地図で見ると、なるほど山の上で不便な場所のように見える。

山北町立川村小高松分校:半世紀の歴史に幕、廃校へ 最後2児童さよなら会 /神奈川

そういえば小田原市内の早川にある、片浦小学校も今年度限りで廃校されると聞いた。
少子化のツケと言えばツケなのだが、本質はそこではなく、地方都市における人口の減少ではないかと思う。

地方に住む親にしてみれば、そこに住みながら生活していける基盤が無くなる事や、子供だけには、せめて教育をと願う親心が、子供の進学の時期をきっかけとして、都市部へ引っ越していくことが、こう言う事態に象徴されているのだと思う。

小田原市がいくら城下町で、歴史と伝統がなどと言っても、所詮は人口20万足らずの地方都市に過ぎず、山北町においては人口13000人にも満たない。そして人口の流出に歯止めを掛けることが出来ずに、右往左往しているのが現状だ。
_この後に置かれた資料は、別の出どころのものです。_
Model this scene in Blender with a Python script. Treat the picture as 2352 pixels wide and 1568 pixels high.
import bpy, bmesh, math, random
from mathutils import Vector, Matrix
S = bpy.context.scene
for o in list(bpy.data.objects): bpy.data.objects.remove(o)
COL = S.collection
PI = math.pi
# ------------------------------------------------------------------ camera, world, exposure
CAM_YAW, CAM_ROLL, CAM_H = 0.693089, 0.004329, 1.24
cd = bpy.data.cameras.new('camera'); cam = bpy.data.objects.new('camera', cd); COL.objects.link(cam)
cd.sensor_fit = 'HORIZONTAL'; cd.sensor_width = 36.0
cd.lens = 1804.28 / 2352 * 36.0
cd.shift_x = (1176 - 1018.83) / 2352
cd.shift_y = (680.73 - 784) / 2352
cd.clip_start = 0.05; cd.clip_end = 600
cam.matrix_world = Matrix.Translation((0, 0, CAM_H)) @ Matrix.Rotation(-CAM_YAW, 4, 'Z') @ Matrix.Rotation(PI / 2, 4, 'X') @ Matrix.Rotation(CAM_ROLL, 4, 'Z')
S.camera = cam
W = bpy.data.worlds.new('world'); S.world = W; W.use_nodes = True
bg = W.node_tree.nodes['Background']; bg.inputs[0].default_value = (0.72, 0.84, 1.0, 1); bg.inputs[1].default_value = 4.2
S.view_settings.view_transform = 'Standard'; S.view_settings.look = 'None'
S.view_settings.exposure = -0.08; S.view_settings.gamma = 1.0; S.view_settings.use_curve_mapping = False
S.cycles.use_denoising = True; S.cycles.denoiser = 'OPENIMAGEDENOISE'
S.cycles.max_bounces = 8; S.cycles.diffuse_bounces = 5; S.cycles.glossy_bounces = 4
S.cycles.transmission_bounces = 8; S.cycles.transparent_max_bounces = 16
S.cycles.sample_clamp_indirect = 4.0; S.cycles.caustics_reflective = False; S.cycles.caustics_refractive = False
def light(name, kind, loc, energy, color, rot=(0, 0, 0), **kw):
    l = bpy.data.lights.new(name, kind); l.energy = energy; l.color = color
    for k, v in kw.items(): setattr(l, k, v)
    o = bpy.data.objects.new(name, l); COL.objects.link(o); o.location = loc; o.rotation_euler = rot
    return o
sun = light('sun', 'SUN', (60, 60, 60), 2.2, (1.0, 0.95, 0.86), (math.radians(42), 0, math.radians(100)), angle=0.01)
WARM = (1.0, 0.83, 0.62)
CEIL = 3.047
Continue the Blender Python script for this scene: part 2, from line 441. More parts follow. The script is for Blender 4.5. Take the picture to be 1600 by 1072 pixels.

建通新聞と言う建築業界の情報誌に拠れば、今年1月の小田原市内における新築住宅の着工件数は、30軒にも満たないとか書かれていたそうな。それは景気の低迷だけが理由ではなく、ひょっとすると仕事や進学先を求めての、人口の流出も関係しているのかもしれない。そう考えると、地方都市における人口流出に歯止めを掛けることと、同時に転入者を募るということが、これからの地方都市においては死活問題に直結することになる。

「今さら何を」と言われそうな気もするが、この問題に関して、誰かがその対策をキチンと企画立案し、実行したという話を聞いたことはない。行政も、もはや他人事ではないと言うことを感じられるデリケートな感覚を持たないと、明日は街が破綻するかもしれません。真面目に考えたいと思います。